(Prayer: Petition (disposed of on 20-4-1944) under Ss. 435 and 439, Crl. P.C. 1898, praying the High Court to revise the judgment of the Court of the Sub Divisional Magistrate of Amalapuram dated 30-10-1943 and passed in M.C. No. 18 of 1943.)
This is a petition by the wife against the order dismissing her petition filed under S. 488 of the Criminal Procedure Code. The Magistrate has found that there was no cruelty on the part of the husband and he also found that there was no neglect. The husband appears to be living with his parents and there had not been much of cordiality between the parents and the petitioner with the result that she left the house and has not returned to the husbands. After waiting for some years the husband has married a second wife. He offered to take back the petitioner but she refused to go and live with him. Hence the Magistrate dismissed the application.

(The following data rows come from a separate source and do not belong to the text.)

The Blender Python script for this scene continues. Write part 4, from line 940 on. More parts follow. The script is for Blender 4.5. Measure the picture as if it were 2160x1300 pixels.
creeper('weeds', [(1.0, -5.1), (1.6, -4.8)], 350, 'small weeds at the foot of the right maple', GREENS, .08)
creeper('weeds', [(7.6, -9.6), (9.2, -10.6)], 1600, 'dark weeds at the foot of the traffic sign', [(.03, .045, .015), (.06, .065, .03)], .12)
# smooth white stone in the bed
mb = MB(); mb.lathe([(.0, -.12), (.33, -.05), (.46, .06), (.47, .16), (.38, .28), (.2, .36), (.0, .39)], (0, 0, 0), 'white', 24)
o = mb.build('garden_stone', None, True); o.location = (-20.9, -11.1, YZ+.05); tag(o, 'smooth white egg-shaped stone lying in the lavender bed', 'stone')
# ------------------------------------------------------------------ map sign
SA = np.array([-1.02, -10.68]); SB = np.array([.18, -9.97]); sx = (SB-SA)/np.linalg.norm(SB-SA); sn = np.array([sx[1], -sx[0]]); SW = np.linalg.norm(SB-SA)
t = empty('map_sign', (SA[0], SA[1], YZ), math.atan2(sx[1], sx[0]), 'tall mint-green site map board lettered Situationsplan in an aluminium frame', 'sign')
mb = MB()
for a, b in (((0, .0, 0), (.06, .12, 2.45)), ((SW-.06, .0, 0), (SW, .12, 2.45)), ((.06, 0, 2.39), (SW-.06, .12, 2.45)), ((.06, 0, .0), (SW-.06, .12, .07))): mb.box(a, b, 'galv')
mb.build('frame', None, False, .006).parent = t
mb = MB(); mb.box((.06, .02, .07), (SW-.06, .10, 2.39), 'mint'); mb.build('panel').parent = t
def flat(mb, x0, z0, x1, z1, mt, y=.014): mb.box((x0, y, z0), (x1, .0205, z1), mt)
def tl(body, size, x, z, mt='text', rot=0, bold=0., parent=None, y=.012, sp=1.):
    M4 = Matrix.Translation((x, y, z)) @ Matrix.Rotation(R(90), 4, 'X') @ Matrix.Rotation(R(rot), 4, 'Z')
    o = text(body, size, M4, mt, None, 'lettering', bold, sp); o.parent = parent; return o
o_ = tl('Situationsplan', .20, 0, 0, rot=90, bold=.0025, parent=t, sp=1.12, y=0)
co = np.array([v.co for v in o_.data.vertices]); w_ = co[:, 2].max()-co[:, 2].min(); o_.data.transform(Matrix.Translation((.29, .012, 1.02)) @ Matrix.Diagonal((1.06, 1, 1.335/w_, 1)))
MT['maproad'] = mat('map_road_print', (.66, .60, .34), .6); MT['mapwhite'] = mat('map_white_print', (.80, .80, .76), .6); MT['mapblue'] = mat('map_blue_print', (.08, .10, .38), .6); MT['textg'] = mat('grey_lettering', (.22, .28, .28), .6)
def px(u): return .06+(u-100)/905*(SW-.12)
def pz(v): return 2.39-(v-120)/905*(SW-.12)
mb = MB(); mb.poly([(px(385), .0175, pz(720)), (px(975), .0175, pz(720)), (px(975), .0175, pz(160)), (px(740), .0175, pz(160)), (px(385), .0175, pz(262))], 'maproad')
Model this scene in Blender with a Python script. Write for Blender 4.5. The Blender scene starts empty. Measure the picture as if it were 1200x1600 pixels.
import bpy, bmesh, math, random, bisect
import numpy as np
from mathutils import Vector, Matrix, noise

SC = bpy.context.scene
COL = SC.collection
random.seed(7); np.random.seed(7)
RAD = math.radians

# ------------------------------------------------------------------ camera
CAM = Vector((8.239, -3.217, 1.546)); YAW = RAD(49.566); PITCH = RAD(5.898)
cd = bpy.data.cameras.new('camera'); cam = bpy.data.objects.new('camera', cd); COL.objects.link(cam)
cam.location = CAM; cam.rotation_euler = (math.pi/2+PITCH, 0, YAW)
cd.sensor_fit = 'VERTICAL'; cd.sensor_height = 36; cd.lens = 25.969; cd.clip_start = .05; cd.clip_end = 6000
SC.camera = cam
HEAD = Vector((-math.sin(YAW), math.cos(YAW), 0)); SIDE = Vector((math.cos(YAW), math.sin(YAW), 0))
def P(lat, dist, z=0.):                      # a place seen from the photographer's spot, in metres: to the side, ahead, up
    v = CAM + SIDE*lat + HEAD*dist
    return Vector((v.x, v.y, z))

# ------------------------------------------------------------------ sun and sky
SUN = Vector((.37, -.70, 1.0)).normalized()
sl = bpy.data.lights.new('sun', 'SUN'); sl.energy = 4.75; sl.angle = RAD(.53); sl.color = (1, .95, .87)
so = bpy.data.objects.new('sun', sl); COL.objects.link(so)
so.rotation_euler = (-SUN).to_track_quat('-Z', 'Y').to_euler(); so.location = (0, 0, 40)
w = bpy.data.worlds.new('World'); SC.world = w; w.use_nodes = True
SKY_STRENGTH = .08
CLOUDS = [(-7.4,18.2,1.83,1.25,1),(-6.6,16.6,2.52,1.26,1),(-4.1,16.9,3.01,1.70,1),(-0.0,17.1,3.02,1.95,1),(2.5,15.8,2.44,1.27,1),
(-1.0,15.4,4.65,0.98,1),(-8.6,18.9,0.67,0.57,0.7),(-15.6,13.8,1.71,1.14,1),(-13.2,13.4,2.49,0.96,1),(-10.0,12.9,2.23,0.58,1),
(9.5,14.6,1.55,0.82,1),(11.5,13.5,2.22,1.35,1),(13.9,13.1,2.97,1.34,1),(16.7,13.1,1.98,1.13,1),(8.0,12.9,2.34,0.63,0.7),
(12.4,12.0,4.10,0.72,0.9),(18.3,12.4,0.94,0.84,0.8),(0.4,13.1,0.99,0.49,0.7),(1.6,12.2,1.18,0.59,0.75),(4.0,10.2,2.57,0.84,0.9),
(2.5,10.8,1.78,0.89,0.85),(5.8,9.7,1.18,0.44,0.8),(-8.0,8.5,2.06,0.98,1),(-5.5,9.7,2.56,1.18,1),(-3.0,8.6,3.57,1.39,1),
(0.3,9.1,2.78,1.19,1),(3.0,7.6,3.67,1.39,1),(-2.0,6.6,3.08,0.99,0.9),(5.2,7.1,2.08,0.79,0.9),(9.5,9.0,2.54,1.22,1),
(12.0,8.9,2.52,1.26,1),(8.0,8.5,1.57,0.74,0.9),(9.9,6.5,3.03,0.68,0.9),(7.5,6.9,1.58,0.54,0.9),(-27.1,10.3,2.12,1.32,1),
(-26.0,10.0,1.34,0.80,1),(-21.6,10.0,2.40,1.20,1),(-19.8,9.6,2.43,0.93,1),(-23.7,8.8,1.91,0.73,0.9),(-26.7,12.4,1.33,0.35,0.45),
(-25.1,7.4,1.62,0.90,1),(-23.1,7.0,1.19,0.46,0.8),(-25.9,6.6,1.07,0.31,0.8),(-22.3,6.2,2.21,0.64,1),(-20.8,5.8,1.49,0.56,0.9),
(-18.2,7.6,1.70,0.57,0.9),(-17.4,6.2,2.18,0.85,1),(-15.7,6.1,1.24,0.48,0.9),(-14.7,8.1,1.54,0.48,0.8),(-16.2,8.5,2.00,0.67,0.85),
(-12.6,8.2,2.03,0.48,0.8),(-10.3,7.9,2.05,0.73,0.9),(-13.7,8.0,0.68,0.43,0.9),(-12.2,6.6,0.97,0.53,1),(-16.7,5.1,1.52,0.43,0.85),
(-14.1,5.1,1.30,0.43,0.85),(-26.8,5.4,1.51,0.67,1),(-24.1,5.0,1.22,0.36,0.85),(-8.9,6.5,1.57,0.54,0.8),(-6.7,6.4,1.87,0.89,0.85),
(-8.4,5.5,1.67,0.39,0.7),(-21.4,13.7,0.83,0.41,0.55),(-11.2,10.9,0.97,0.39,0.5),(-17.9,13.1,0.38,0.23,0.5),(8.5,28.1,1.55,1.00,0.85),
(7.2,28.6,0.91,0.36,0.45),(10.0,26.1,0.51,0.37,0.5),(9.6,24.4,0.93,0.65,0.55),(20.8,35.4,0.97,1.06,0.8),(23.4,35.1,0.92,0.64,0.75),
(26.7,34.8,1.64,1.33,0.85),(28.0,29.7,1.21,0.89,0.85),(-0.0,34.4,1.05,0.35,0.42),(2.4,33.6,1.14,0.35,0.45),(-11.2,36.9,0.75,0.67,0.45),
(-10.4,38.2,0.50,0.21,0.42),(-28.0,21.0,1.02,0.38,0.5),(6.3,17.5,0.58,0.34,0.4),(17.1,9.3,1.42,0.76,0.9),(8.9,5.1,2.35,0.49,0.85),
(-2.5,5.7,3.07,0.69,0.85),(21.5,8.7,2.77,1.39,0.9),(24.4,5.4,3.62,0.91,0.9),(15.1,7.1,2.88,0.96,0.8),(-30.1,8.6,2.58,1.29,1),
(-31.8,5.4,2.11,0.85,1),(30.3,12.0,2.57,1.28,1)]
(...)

I see no reason to interfere with the finding on the facts by the Magistrate that there was no cruelty or neglect. It is urged however for the petitioner that the offer of the husband to take her back ought not to have been accepted as a bona fide one and reliance is placed for this on the decision in Sundarammal v. Palaniandi Mudali (1940) 1 M.L.J. 171 = 51 L.W. 204). But that was a case in which there was evidence that the husband was guilty of having ill treated the wife and it was the apprehension of physical ill-treatment that made her refuse his offer. In this case, there is absolutely nothing to indicate that the wife received any physical ill-treatment at the hands of her husband. It is only incompatibility of temperament which prevented the wife from living amicably with her husbands parents that resulted in her leaving her husbands house. So long as the husband is not guilty of any cruelty or of neglect she is bound to go and live with him. I therefore do not think I will be justified in ordering maintenance to be paid to her. The mere fact that the husband has taken a second wife and that too after waiting for several years and after the first wife refused to join him, cannot be said to amount to cruelty. The petition is accordingly dismissed.